A Victory for the Environment and Wildlife

I'm generally not very political these days... except when it comes to the environment. That, I understand better than the many other faucets of our quagmired yet multi-dimensional political system. What I do know, is that many of our current politicians have continuously levied attacks against the environment for no better reason than to make money. Not for the country, not to serve the people, but either for themselves or for political gain. The expense? A few more thin slices are cut from America's last piece of public land pie.

The evidence is overwhelming here in Idaho; the state with the most open space in the lower 48 - the only state not covered by the nationwide Roadless Area Conservation Rule. Even despite the economic viability of fishing, hunting and backpacking - and the combined outcry from these groups; Idaho's roadless land remains virtually unprotected. Keep in mind, less than 2% of all land in the US is roadless (Source: Wilderness Society). That means Idaho and Alaska are about it. I don't know about you, but I'll take summer in Idaho over rainy, cold, mosquito-infested (yet absolutely beautiful) Alaska anytime.

Living in the reddest state of the US has proved enlightening. Aggravating too. Urbanization of Economics depicts that the reason why people live in Idaho is primarily singular - they come for the wilderness. It also teaches that cities (economies) are nothing without a core group of people - the working middle class. But yet, this evidence eludes many. Our political leaders tend to support causes that promise them big business in the future by use of methods that go against what sustains cities to begin with. I'm not saying I want to see Idaho all blue or all red, just a bit more balanced.

Growing your business in Idaho, be you a politician, small business owner, corporate worker or Joe the Plumber, should utilize methodology that supports what makes Idaho - Idaho. Grow in a way that conserves, preserves, promotes and protects Idaho wilderness - instead of making the easy choice to support methodology that undermines the reasoning of why people choose to live in Idaho.

It seems, that once you've lived in a frontier state like Idaho, it's easy to forget that the other 48 states don't have roadless forests, open desert and intact ecosystems that aren't swarming with people and problems. In some states, they just plain don't exist.
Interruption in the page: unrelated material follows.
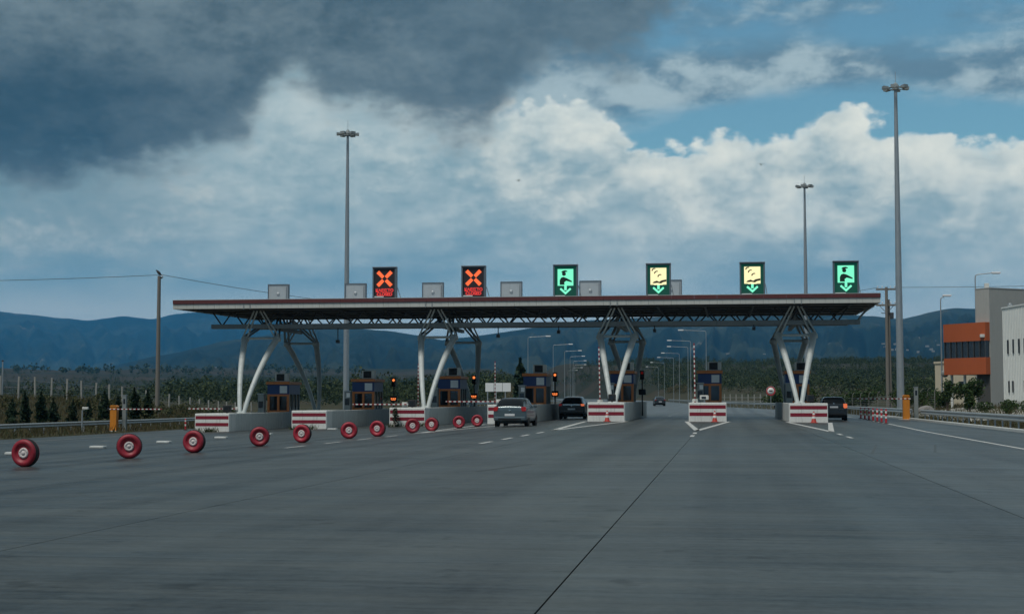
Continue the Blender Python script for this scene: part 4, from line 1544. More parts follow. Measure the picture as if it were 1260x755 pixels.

Even now, the day after the election, there is hope. Environmental organizations are scrambling to embrace a new forthcoming administration, one that favors protecting the environment in hopes of protecting our future.

That gives me hope.

More info. on Idaho Roadless Rule

Defenders of Wildlife Election 08 Wrap-Up Video:

2008 Election Wrap-Up from Defenders Action Fun on Vimeo.


Matt Weyen said...

Thank you for all the information your blog provides!!! I keep an eye on it frequently and agree with your perspective 100%.
If you care to read any of my blog, it's under mcweyen under the same site as yours

Hot Springs Guy said...


Thanks for your comments! You are very welcome.

Great blog BTW! I have subscribed to it and have added it my blogroll as well.

CaliCampBug said...

Yes, there is hope. Perhaps time will prove the new administration has a better ideology than previous one. I am hoping more time, money, and effort is going to be put into conservation tactics. In Idaho and all the other places that are at risk.

This is a great post, full of information! I thoroughly enjoyed reading it and your perspective.